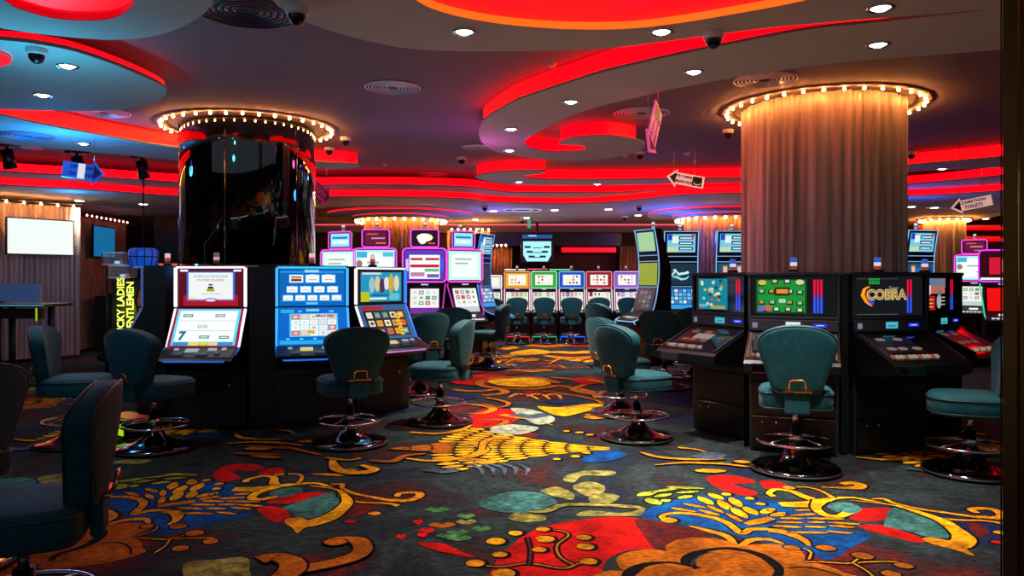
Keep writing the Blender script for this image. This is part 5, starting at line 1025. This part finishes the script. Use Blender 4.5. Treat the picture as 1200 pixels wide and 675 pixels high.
# dark bar back counter
t = empty('bar_counter', (-7.3, 15.5, 0), 0, 'dark bar counter with chrome rails in the shadow left of the neon tower', 'counter')
m = MB(); m.box((0, 0, .55), (1.9, .6, 1.1), M_BLKM, bev=.01); m.build('body', t)
m = MB(); m.box((-.1, -.05, 1.13), (1.2, .5, .04), M_CHRD, bev=.005); m.build('top', t)
m = MB(); m.cyl((-.5, -.3, 1.38), (.5, -.3, 1.38), .012, M_CHROME, n=8); m.cyl((-.5, -.3, 1.12), (-.5, -.3, 1.38), .01, M_CHROME, n=8); m.cyl((.5, -.3, 1.12), (.5, -.3, 1.38), .01, M_CHROME, n=8); m.build('rail', t)
m = MB(); m.box((-5.4, 15.0, 1.4), (.15, .1, 2.8), M_BLK); m.box((-6.3, 17.2, 1.4), (3.4, .1, 2.8), M_BLK); tag(m.build('dark_partition'), 'tall black partition in shadow left of the mirror column', 'partition')
# glowing footrest under the left stool
t = empty('lit_footrest', (-3.6, 7.2, 0), -.65, 'lime and red glowing footrest box behind the dark left stools', 'footrest')
m = MB(); m.box((0, 0, .08), (.5, .3, .16), M_BLK, bev=.01); m.build('box', t); m = MB(); m.box((0, -.153, .07), (.44, .008, .10), em('#a8e020', .9)); m.build('lime_face', t); m = MB(); m.box((0, .0, .163), (.42, .2, .006), em('#a02018', .6)); m.build('red_top', t)

# ---------------------------------------------------------------- mirrored post at the right edge
t = empty('mirrored_post', (1.70, 2.62, 0), 0, 'tall bronze mirrored post cropped by the right edge of the picture', 'post')
MBZ = mat('bronze_mirror', '#a87c48', rough=.3, metal=.6, noise=.25, nscale=2)
m = MB(); m.prism([(-.026, .0), (.026, .0), (.026, .05), (.012, .05)], 0, ZC, MBZ); m.build('front_face', t)
m = MB(); m.prism([(.027, -.75), (.4, -.75), (.4, .05), (.027, .05)], 0, ZC, mat('dark_mirror', '#c0a090', rough=.03, metal=1)); m.build('mirror_face', t)
m = MB(); m.cyl((.0265, -.002, 0), (.0265, -.002, ZC), .003, M_GOLD, n=8); m.build('gold_bead', t)
m = MB(); m.cyl((-.030, .002, 0), (-.030, .002, ZC), .0025, M_RUB, n=8); m.build('dark_bead', t)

- _Stated problem_: Set out every line from the material that contains the string "picture".

- _Answer to this task_:
Keep writing the Blender script for this image. This is part 5, starting at line 1025. This part finishes the script. Use Blender 4.5. Treat the picture as 1200 pixels wide and 675 pixels high.
t = empty('mirrored_post', (1.70, 2.62, 0), 0, 'tall bronze mirrored post cropped by the right edge of the picture', 'post')